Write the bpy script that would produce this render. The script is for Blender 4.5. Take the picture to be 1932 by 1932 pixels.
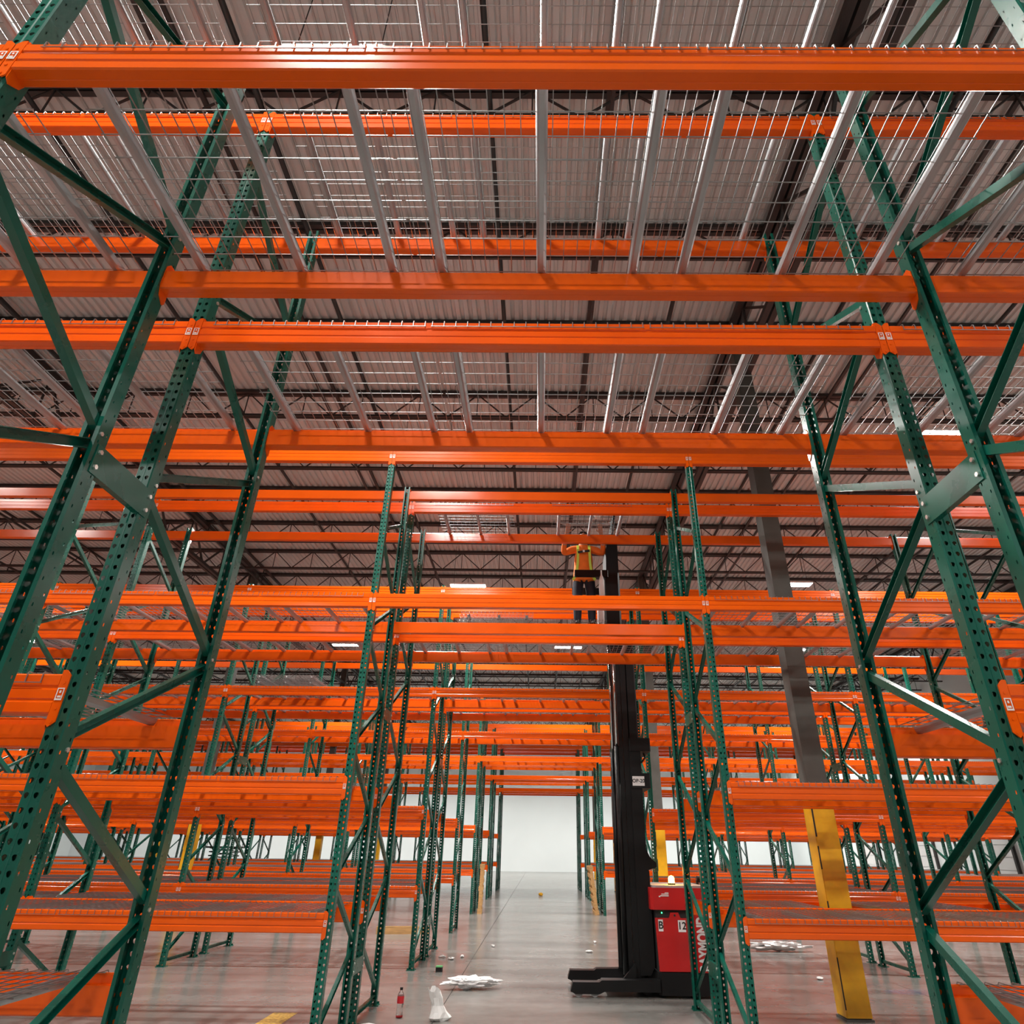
import bpy, bmesh, math, random
from mathutils import Vector, Matrix
random.seed(7)
for o in list(bpy.data.objects): bpy.data.objects.remove(o)
S = bpy.context.scene
COL = S.collection

# ------------------------------------------------------------------ camera
F, PITCH, YAW, ROLL = 1229.84, .5032, -.0082, .0125
CX, CH, PCX, PCY = 1.9039, 1.5951, 1015.47, 925.72
cp, sp, cy_, sy_ = math.cos(PITCH), math.sin(PITCH), math.cos(YAW), math.sin(YAW)
fwd = Vector((sy_*cp, cy_*cp, sp)); rgt0 = Vector((cy_, -sy_, 0)); up0 = rgt0.cross(fwd)
rgt = math.cos(ROLL)*rgt0 + math.sin(ROLL)*up0
upv = -math.sin(ROLL)*rgt0 + math.cos(ROLL)*up0
cam = bpy.data.cameras.new('camera'); camo = bpy.data.objects.new('camera', cam); COL.objects.link(camo)
m = Matrix.Identity(4)
for i in range(3):
    m[i][0] = rgt[i]; m[i][1] = upv[i]; m[i][2] = -fwd[i]
m[0][3], m[1][3], m[2][3] = CX, 0, CH
camo.matrix_world = m
cam.sensor_width = 36; cam.sensor_fit = 'HORIZONTAL'; cam.lens = F/1932*36
cam.shift_x = (966-PCX)/1932; cam.shift_y = (PCY-966)/1932
cam.clip_start = .05; cam.clip_end = 300
S.camera = camo
# ------------------------------------------------------------------ world, exposure
W = bpy.data.worlds.new('world'); S.world = W; W.use_nodes = True
W.node_tree.nodes['Background'].inputs[0].default_value = (.8, .85, .9, 1)
W.node_tree.nodes['Background'].inputs[1].default_value = .3
S.view_settings.view_transform = 'Standard'; S.view_settings.look = 'None'
S.view_settings.gamma = 1; S.view_settings.use_curve_mapping = False
S.view_settings.exposure = 0.0
SPREAD = math.radians(150)
LAMP_W = 430          # power of one high-bay lamp
LENS = 26.0           # glow of the lamp lens

def px(P):            # only used to leave out what the photo cannot see
    d = Vector(P)-Vector((CX, 0, CH)); c = d.dot(fwd)
    if c < .1: return None
    return PCX+F*d.dot(rgt)/c, PCY-F*d.dot(upv)/c

# ------------------------------------------------------------------ materials
def mat(name, col, rough=.5, metal=0., emit=0., noise=0., nscale=8., bump=0., spec=.5, stretch=(1, 1, 1), rnoise=0.):
    M = bpy.data.materials.new(name); M.use_nodes = True
    nt = M.node_tree; b = nt.nodes['Principled BSDF']
    b.inputs['Base Color'].default_value = (*col, 1); b.inputs['Roughness'].default_value = rough
    b.inputs['Metallic'].default_value = metal; b.inputs['Specular IOR Level'].default_value = spec
    if emit:
        b.inputs['Emission Color'].default_value = (*col, 1); b.inputs['Emission Strength'].default_value = emit
    if noise or bump or rnoise:
        tc = nt.nodes.new('ShaderNodeTexCoord'); mp = nt.nodes.new('ShaderNodeMapping')
        mp.inputs['Scale'].default_value = stretch
        n = nt.nodes.new('ShaderNodeTexNoise'); n.inputs['Scale'].default_value = nscale; n.inputs['Detail'].default_value = 5
        nt.links.new(tc.outputs['Object'], mp.inputs[0]); nt.links.new(mp.outputs[0], n.inputs['Vector'])
        if noise:
            r = nt.nodes.new('ShaderNodeValToRGB')
            r.color_ramp.elements[0].position = .3; r.color_ramp.elements[1].position = .7
            r.color_ramp.elements[0].color = (*[c*(1-noise) for c in col], 1)
            r.color_ramp.elements[1].color = (*[min(1, c*(1+noise)) for c in col], 1)
            nt.links.new(n.outputs['Fac'], r.inputs[0]); nt.links.new(r.outputs[0], b.inputs['Base Color'])
        if bump:
            bp = nt.nodes.new('ShaderNodeBump'); bp.inputs['Strength'].default_value = bump; bp.inputs['Distance'].default_value = .01
            nt.links.new(n.outputs['Fac'], bp.inputs['Height']); nt.links.new(bp.outputs[0], b.inputs['Normal'])
        if rnoise:
            mr = nt.nodes.new('ShaderNodeMapRange')
            mr.inputs['To Min'].default_value = max(.02, rough-rnoise); mr.inputs['To Max'].default_value = rough+rnoise
            nt.links.new(n.outputs['Fac'], mr.inputs[0]); nt.links.new(mr.outputs[0], b.inputs['Roughness'])
    return M
ORANGE = mat('orange_paint', (.84, .110, .004), .17, noise=.05, nscale=3, rnoise=.04, spec=.35)
GREEN = mat('green_paint', (.002, .100, .068), .28, noise=.10, nscale=4, rnoise=.06, spec=.4)
WIRE = mat('zinc_wire', (.33, .34, .34), .34, metal=.9)
CHAN = mat('zinc_channel', (.43, .44, .45), .46, metal=.8, noise=.12, nscale=20, stretch=(1, .2, 1))
ZINC = mat('zinc_bolt', (.75, .74, .70), .3, metal=.8)
LABEL = mat('label_white', (.82, .80, .76), .4)
DARKSTEEL = mat('joist_paint', (.030, .025, .024), .55)
DECKM = mat('roof_deck_paint', (.555, .57, .565), .40, noise=.05, nscale=.6, rnoise=.08)
WALLM = mat('wall_paint', (.80, .86, .87), .7, noise=.02, nscale=.4)
COLGREY = mat('column_primer', (.080, .080, .070), .6, noise=.18, nscale=3)
YELLOW = mat('guard_yellow', (.80, .42, .012), .4, noise=.12, nscale=5)
BLACKP = mat('truck_black', (.006, .006, .0065), .42, spec=.3)
BLACKM = mat('black_matt', (.015, .015, .016), .7)
RED = mat('truck_red', (.50, .012, .012), .33, noise=.06, nscale=3)
CHROME = mat('chrome_rod', (.7, .7, .7), .15, metal=1)
GREYP = mat('grey_paint', (.35, .36, .36), .45)
WHITEP = mat('white_paint', (.8, .8, .8), .45)
RUBBER = mat('rubber', (.02, .02, .02), .8)
WOOD = mat('pine_wood', (.55, .33, .13), .7, noise=.25, nscale=5, stretch=(1, 8, 8))
PLASTIC = mat('white_plastic_film', (.80, .80, .80), .35, bump=.3, nscale=18)
PAPER = mat('paper_bag', (.78, .78, .77), .7, bump=.3, nscale=14)
BEACON = mat('beacon_amber', (1.0, .42, .05), .3, emit=30)
GREENLED = mat('green_led', (.05, 1., .25), .3, emit=6)
LENSM = mat('lamp_lens', (1., .97, .92), .4, emit=LENS)
PIPE = mat('sprinkler_pipe_paint', (.022, .019, .018), .5)
BLUELENS = mat('blue_lens', (.1, .25, 1.), .3, emit=8)
TRANSP = mat('bottle_plastic', (.86, .80, .78), .12, spec=.5)
b_ = TRANSP.node_tree.nodes['Principled BSDF']; b_.inputs['Transmission Weight'].default_value = .85
REDLABEL = mat('bottle_label_red', (.62, .02, .03), .45)
SKIN = mat('skin', (.42, .22, .14), .5); SHIRT = mat('shirt_orange', (.86, .18, .012), .75, noise=.12, nscale=6)
NAVY = mat('trousers_navy', (.018, .022, .035), .8, noise=.2, nscale=8); BOOT = mat('boots_black', (.015, .014, .013), .6)
LIME = mat('reflective_lime', (.62, .80, .10), .45); HAIR = mat('hair_black', (.015, .012, .01), .6)
JOINT = mat('joint_filler', (.05, .05, .048), .8)
YLINE = mat('floor_line_paint', (.45, .27, .05), .6, noise=.5, nscale=30)

def concrete():
    M = bpy.data.materials.new('polished_concrete'); M.use_nodes = True
    nt = M.node_tree; b = nt.nodes['Principled BSDF']
    g = nt.nodes.new('ShaderNodeNewGeometry')
    def nz(sc, stretch, det=6):
        mp = nt.nodes.new('ShaderNodeMapping'); mp.inputs['Scale'].default_value = stretch
        n = nt.nodes.new('ShaderNodeTexNoise'); n.inputs['Scale'].default_value = sc; n.inputs['Detail'].default_value = det
        nt.links.new(g.outputs['Position'], mp.inputs[0]); nt.links.new(mp.outputs[0], n.inputs['Vector']); return n
    a = nz(.9, (1, 1, 1)); c = nz(7, (1, 1, 1)); d = nz(1.1, (.25, 1.6, 1))
    mx = nt.nodes.new('ShaderNodeMix'); mx.data_type = 'FLOAT'; mx.inputs[0].default_value = .45
    nt.links.new(a.outputs['Fac'], mx.inputs[2]); nt.links.new(d.outputs['Fac'], mx.inputs[3])
    mx2 = nt.nodes.new('ShaderNodeMix'); mx2.data_type = 'FLOAT'; mx2.inputs[0].default_value = .18
    nt.links.new(mx.outputs[0], mx2.inputs[2]); nt.links.new(c.outputs['Fac'], mx2.inputs[3])
    r = nt.nodes.new('ShaderNodeValToRGB')
    r.color_ramp.elements[0].position = .25; r.color_ramp.elements[0].color = (.115, .112, .104, 1)
    r.color_ramp.elements[1].position = .75; r.color_ramp.elements[1].color = (.285, .28, .265, 1)
    nt.links.new(mx2.outputs[0], r.inputs[0]); nt.links.new(r.outputs[0], b.inputs['Base Color'])
    mr = nt.nodes.new('ShaderNodeMapRange'); mr.inputs['To Min'].default_value = .13; mr.inputs['To Max'].default_value = .33
    nt.links.new(mx2.outputs[0], mr.inputs[0]); nt.links.new(mr.outputs[0], b.inputs['Roughness'])
    return M
CONC = concrete()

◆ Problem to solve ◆
From the first line above down to the line with "COL = S.collection", reproduce every line and no others, omitting pictures.

◆ The result ◆
Write the bpy script that would produce this render. The script is for Blender 4.5. Take the picture to be 1932 by 1932 pixels.
import bpy, bmesh, math, random
from mathutils import Vector, Matrix
random.seed(7)
for o in list(bpy.data.objects): bpy.data.objects.remove(o)
S = bpy.context.scene
COL = S.collection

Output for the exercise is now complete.